Con l’aumento delle minacce e il sostegno degli Stati Uniti non più garantito, i membri europei della NATO stanno così rivedendo profondamente le loro strategie di difesa e incrementando in modo significativo la spesa militare. Dopo un decennio in cui non hanno raggiunto l’obiettivo del 2% del PIL, l’Europa ha speso collettivamente circa 850 miliardi di euro in meno rispetto al necessario. Ora, per ricostruire e modernizzare le forze armate, i governi stanno indirizzando questi nuovi investimenti verso aziende europee della difesa – rafforzando così l’autonomia strategica del continente.
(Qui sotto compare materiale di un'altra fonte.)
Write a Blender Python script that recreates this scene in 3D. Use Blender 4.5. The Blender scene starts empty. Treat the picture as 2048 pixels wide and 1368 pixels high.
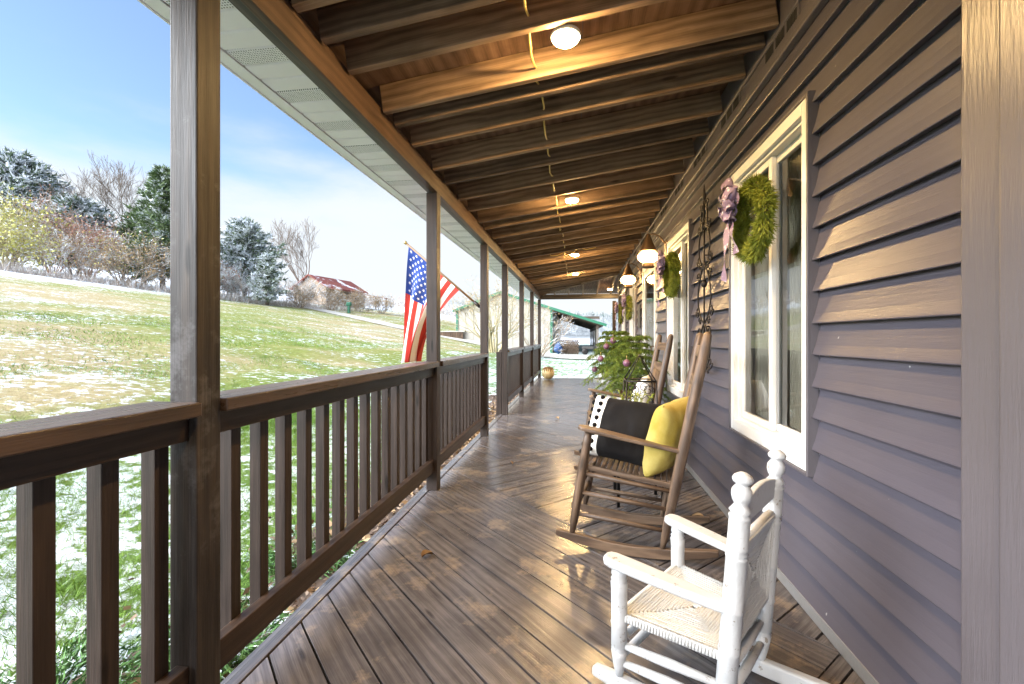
import bpy, bmesh, math, random
import numpy as np
from mathutils import Vector, Matrix, noise as mnoise
R = math.radians
S = bpy.context.scene
COL = S.collection
random.seed(7)

# ------------------------------------------------------------------ camera
cam_d = bpy.data.cameras.new('camera')
cam = bpy.data.objects.new('camera', cam_d); COL.objects.link(cam)
cam.location = (0, 0, 1.10)
cam.rotation_euler = (R(90), 0, math.atan(132/910))
cam_d.sensor_width = 36; cam_d.lens = 16
cam_d.shift_y = -8/2048
cam_d.clip_start = 0.02; cam_d.clip_end = 2000
S.camera = cam

# ------------------------------------------------------------------ sky, sun, exposure
SUN_EL, SUN_AZ = 24, 238          # azimuth clockwise from +Y
W = bpy.data.worlds.new('World'); S.world = W; W.use_nodes = True
nt = W.node_tree; N = nt.nodes; L = nt.links
for n in list(N): N.remove(n)
wo = N.new('ShaderNodeOutputWorld'); mix = N.new('ShaderNodeMixShader')
b1 = N.new('ShaderNodeBackground'); b2 = N.new('ShaderNodeBackground')
sky = N.new('ShaderNodeTexSky'); sky.sky_type = 'NISHITA'; sky.sun_disc = False
sky.sun_elevation = R(SUN_EL); sky.sun_rotation = R(SUN_AZ); sky.ozone_density = 3.0; sky.air_density = 1.0; sky.dust_density = 0.1
L.new(sky.outputs[0], b1.inputs[0]); b1.inputs[1].default_value = 0.10
b2.inputs[0].default_value = (0.90, 0.95, 1.0, 1); b2.inputs[1].default_value = 0.34
tc = N.new('ShaderNodeTexCoord'); sep = N.new('ShaderNodeSeparateXYZ'); L.new(tc.outputs['Generated'], sep.inputs[0])
mp = N.new('ShaderNodeMapping'); mp.inputs['Scale'].default_value = (1.3, 1.3, 4.2); mp.inputs['Location'].default_value = (0.35, 0.2, 0.1)
L.new(tc.outputs['Generated'], mp.inputs[0])
cn = N.new('ShaderNodeTexNoise'); cn.inputs['Scale'].default_value = 2.3; cn.inputs['Detail'].default_value = 7; cn.inputs['Roughness'].default_value = 0.55
L.new(mp.outputs[0], cn.inputs['Vector'])
elev = N.new('ShaderNodeMapRange'); elev.inputs[1].default_value = 0.05; elev.inputs[2].default_value = 0.55
elev.inputs[3].default_value = 0.95; elev.inputs[4].default_value = -0.35
L.new(sep.outputs['Z'], elev.inputs[0])
ad = N.new('ShaderNodeMath'); ad.operation = 'ADD'; L.new(elev.outputs[0], ad.inputs[0]); L.new(cn.outputs['Fac'], ad.inputs[1])
cr = N.new('ShaderNodeMapRange'); cr.interpolation_type = 'SMOOTHSTEP'
cr.inputs[1].default_value = 0.5; cr.inputs[2].default_value = 1.1; cr.inputs[3].default_value = 0.10; cr.inputs[4].default_value = 0.97
L.new(ad.outputs[0], cr.inputs[0])
L.new(cr.outputs[0], mix.inputs[0]); L.new(b1.outputs[0], mix.inputs[1]); L.new(b2.outputs[0], mix.inputs[2])
# added sky glow round the sun, out of view, brightening the porch interior
dt = N.new('ShaderNodeVectorMath'); dt.operation = 'DOT_PRODUCT'; L.new(tc.outputs['Generated'], dt.inputs[0])
dt.inputs[1].default_value = (math.sin(R(SUN_AZ))*math.cos(R(SUN_EL)), math.cos(R(SUN_AZ))*math.cos(R(SUN_EL)), math.sin(R(SUN_EL)))
gl = N.new('ShaderNodeMapRange'); gl.interpolation_type = 'SMOOTHSTEP'; gl.inputs[1].default_value = 0.52; gl.inputs[2].default_value = 1.0; gl.inputs[3].default_value = 0; gl.inputs[4].default_value = 5.4
L.new(dt.outputs['Value'], gl.inputs[0])
b3 = N.new('ShaderNodeBackground'); b3.inputs[0].default_value = (0.90, 0.95, 1.0, 1); L.new(gl.outputs[0], b3.inputs[1])
asd = N.new('ShaderNodeAddShader'); L.new(mix.outputs[0], asd.inputs[0]); L.new(b3.outputs[0], asd.inputs[1]); L.new(asd.outputs[0], wo.inputs[0])

sun_d = bpy.data.lights.new('sun', 'SUN'); sun_d.energy = 0.5; sun_d.angle = R(40); sun_d.color = (1, 0.94, 0.85)
sun = bpy.data.objects.new('sun', sun_d); COL.objects.link(sun)
az, el = R(SUN_AZ), R(SUN_EL)
sun.rotation_euler = Vector((math.sin(az)*math.cos(el), math.cos(az)*math.cos(el), math.sin(el))).to_track_quat('Z', 'Y').to_euler()
S.view_settings.view_transform = 'Standard'; S.view_settings.look = 'None'; S.view_settings.gamma = 1
S.view_settings.exposure = 1.65
S.render.engine = 'CYCLES'
S.cycles.use_denoising = True
S.cycles.max_bounces = 8; S.cycles.diffuse_bounces = 4; S.cycles.glossy_bounces = 3; S.cycles.transmission_bounces = 4; S.cycles.transparent_max_bounces = 12
S.cycles.sample_clamp_indirect = 4.0; S.cycles.caustics_reflective = False; S.cycles.caustics_refractive = False

# ------------------------------------------------------------------ helpers
def tag(o, label, cat, group=None):
    o['label'] = label; o['category'] = cat
    if group: o['group'] = group
    return o
def thing(name, label, cat, loc=(0, 0, 0), rz=0, group=None):
    o = bpy.data.objects.new(name, None); COL.objects.link(o); o.empty_display_size = 0.1
    o.location = loc; o.rotation_euler = (0, 0, rz)
    return tag(o, label, cat, group)
def dup_tree(o, parent=None):
    c = o.copy(); COL.objects.link(c); c.parent = parent
    for ch in list(o.children): dup_tree(ch, c)
    return c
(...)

Il fondo ha un portafoglio concentrato di una trentina di titoli e investe quasi unicamente in aziende del Continente: quelle extra europee per ora valgono circa il 5% degli asset.

“Nel Regno Unito, sono stati di recente stanziati 2,2 miliardi di sterline in più per la difesa, con l’obiettivo di raggiungere il 2,5% del PIL entro il 2027 – ricorda Bailey – L’attuale governo britannico, inoltre, ha dichiarato che mira a raggiungere il 3% del PIL entro il prossimo parlamento.

Il prossimo cancelliere tedesco, Friedrich Merz, ha annunciato un ampio pacchetto di spese per la difesa e ha modificato le norme tedesche sul debito per esentare parzialmente le spese militari. Per anni, l’industria tedesca degli armamenti è stata limitata dall’esitazione politica e dalle rigide regole del debito pubblico. Le riforme di Merz hanno cambiato le cose. I produttori tedeschi come Rheinmetall, Hensoldt e Renk dovrebbero ora aumentare la produzione per soddisfare la crescente domanda e, di conseguenza, la Germania che a lungo è stata criticata per i suoi scarsi investimenti nella difesa si sta posizionando ora come uno dei principali attori del riarmo europeo”.

Certo, la strada verso il 5% è ancora lunga, ma anche in uno scenario di crescita “a ribasso” andremo comunque incontro ad un aumento significativo della spesa per le attrezzature del comparto.

A fare i conti è lo stesso Bailey. “Se ipotizzassimo un raggiungimento inferiore rispetto a quello richiesto dagli Stati Uniti, con i bilanci della difesa della NATO (ex USA) che raggiungono il 3% del PIL entro il 2029, con una spesa per le attrezzature che rimane al 31,6% del bilancio totale e un PIL collettivo che cresce dell’1% all’anno, questo comporterebbe comunque un aumento della spesa per la difesa di 92 miliardi di dollari, una quota decisamente significativa per le entrate globali del settore. Si tratterebbe di una spinta pluridecennale favorevole per le aziende europee del settore della difesa e per gli innovatori della tecnologia militare. Tutto questo verrebbe determinato non solo dall’enorme aumento della spesa per la difesa, ma anche dal riorientamento di tale spesa verso le aziende europee, un settore che continuerà a crescere con i fornitori europei che saliranno alla ribalta man mano che la dipendenza dalle aziende statunitensi si ridurrà nel tempo”.